Establish how many lines in the material include the string "script" and report it as a lone number.

SUPPLIED RECORDS:
━━━━━━━━━━━━━━━━━━━━
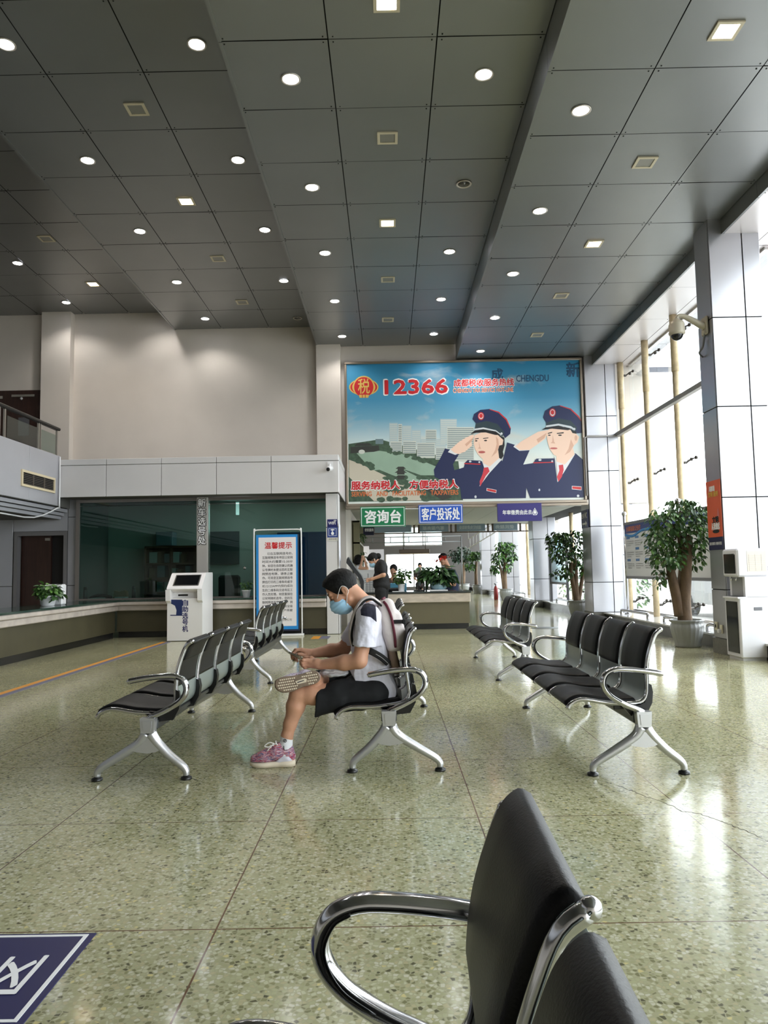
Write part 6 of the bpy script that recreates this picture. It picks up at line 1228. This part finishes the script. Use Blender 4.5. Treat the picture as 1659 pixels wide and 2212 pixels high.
━━━━━━━━━━━━━━━━━━━━
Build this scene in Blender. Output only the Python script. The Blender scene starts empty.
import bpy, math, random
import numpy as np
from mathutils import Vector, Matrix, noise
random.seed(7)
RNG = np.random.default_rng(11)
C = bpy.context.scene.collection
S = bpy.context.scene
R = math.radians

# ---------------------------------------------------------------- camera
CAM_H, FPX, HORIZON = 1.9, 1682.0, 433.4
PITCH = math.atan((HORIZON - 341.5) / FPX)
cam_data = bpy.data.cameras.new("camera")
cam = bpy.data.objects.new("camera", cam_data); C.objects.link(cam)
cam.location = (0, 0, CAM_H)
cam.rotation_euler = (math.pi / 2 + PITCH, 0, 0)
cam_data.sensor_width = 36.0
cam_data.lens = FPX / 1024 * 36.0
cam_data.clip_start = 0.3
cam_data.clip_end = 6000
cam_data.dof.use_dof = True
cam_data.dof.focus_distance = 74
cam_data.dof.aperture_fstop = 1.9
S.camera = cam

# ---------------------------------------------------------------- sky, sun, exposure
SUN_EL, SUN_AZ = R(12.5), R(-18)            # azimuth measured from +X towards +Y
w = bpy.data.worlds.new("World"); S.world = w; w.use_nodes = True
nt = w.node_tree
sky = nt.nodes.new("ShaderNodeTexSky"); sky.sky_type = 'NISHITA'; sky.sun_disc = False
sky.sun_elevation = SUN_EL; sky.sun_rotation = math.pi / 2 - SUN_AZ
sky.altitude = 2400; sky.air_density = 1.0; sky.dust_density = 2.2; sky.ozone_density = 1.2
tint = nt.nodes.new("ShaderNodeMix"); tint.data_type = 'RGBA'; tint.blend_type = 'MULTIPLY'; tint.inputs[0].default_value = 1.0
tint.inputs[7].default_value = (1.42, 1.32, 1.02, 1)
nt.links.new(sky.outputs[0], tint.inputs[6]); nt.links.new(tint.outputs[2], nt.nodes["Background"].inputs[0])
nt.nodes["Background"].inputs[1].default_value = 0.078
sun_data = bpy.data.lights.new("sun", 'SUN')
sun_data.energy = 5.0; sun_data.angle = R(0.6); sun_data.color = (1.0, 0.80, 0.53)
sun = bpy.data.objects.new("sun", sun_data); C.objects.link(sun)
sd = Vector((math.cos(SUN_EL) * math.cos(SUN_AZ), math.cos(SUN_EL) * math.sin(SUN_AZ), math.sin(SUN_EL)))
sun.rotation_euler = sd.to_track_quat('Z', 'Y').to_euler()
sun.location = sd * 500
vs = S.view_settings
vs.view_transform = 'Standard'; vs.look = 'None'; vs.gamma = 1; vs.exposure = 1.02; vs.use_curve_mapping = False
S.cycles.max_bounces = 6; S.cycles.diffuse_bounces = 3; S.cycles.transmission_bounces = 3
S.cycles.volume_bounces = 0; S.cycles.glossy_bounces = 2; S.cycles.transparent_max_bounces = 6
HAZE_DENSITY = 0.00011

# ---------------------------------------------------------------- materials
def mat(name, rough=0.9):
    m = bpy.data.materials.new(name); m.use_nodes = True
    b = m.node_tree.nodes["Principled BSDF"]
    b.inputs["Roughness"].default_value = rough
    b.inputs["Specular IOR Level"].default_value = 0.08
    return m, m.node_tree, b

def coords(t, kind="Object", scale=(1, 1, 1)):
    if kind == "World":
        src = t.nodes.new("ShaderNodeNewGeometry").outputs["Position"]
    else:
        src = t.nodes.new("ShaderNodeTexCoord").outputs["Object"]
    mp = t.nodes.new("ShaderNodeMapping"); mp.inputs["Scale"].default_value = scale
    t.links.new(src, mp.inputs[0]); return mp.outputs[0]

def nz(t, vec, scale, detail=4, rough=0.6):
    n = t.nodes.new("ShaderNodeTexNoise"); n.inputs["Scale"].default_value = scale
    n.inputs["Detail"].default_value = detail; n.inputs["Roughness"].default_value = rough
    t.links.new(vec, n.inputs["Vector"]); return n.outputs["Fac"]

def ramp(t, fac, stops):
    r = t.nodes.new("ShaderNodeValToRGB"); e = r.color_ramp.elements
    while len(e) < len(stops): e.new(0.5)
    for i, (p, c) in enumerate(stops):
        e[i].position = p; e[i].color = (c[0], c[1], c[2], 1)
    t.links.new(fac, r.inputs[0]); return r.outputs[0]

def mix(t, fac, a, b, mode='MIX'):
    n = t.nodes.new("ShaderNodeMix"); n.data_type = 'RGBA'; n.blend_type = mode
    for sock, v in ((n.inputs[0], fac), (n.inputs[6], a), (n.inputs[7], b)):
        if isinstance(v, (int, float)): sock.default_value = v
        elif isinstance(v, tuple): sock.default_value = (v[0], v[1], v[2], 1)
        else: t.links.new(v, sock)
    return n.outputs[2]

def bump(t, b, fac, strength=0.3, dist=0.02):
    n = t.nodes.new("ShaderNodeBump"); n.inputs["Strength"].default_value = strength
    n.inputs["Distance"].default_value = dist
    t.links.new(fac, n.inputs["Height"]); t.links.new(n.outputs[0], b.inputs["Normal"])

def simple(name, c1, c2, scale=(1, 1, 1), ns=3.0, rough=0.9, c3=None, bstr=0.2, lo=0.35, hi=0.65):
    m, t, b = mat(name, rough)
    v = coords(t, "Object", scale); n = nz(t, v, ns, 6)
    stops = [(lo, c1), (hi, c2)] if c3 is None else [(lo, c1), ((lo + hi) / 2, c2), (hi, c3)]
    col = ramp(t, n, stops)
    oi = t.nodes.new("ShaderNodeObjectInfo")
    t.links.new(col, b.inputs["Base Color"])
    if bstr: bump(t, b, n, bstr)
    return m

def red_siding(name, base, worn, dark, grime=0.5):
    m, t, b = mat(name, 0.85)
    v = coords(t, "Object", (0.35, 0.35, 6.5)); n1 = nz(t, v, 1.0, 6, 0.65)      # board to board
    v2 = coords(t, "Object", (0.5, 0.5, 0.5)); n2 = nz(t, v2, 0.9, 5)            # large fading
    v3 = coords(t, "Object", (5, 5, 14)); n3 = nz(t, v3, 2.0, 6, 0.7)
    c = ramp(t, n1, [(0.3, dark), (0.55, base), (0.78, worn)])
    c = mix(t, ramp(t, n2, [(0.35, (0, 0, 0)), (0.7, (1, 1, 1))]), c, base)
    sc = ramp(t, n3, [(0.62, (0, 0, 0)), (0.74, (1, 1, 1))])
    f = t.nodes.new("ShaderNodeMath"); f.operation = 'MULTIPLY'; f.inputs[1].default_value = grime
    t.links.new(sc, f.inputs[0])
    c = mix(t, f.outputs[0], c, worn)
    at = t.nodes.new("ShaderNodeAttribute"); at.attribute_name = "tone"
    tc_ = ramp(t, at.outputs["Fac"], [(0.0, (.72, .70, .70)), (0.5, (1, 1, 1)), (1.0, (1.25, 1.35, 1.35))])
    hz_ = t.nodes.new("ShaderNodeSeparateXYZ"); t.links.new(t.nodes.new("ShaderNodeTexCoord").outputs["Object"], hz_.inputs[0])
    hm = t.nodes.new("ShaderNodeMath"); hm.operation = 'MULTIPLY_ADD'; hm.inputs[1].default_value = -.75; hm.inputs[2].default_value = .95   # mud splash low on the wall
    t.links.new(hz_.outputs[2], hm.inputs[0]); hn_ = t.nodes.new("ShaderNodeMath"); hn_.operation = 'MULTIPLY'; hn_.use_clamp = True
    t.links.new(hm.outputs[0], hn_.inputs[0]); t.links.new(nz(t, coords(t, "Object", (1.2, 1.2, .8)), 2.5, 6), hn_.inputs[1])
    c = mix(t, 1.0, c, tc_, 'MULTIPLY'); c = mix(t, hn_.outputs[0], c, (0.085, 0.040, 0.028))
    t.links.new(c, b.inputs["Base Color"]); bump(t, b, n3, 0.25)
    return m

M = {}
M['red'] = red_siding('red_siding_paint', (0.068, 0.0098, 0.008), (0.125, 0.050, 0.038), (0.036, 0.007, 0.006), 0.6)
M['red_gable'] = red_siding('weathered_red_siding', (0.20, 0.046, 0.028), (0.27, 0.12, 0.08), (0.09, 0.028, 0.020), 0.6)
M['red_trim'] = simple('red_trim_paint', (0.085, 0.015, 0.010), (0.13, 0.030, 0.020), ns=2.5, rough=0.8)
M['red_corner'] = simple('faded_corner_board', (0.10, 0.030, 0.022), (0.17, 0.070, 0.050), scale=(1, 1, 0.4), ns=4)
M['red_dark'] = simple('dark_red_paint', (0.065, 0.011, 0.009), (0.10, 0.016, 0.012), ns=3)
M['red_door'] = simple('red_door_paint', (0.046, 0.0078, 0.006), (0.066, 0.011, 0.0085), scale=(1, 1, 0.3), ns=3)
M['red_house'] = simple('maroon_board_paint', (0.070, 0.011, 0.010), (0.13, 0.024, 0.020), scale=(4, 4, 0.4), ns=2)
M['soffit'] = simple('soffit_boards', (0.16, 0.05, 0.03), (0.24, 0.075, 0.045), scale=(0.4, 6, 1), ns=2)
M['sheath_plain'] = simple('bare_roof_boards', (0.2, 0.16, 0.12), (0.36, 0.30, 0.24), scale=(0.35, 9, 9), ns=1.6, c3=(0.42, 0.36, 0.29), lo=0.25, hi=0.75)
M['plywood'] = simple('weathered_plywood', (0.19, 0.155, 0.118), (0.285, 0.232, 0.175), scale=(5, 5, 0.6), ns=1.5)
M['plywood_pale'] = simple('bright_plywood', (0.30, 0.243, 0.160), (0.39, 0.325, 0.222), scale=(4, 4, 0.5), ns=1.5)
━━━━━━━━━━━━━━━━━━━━
RESULT: 2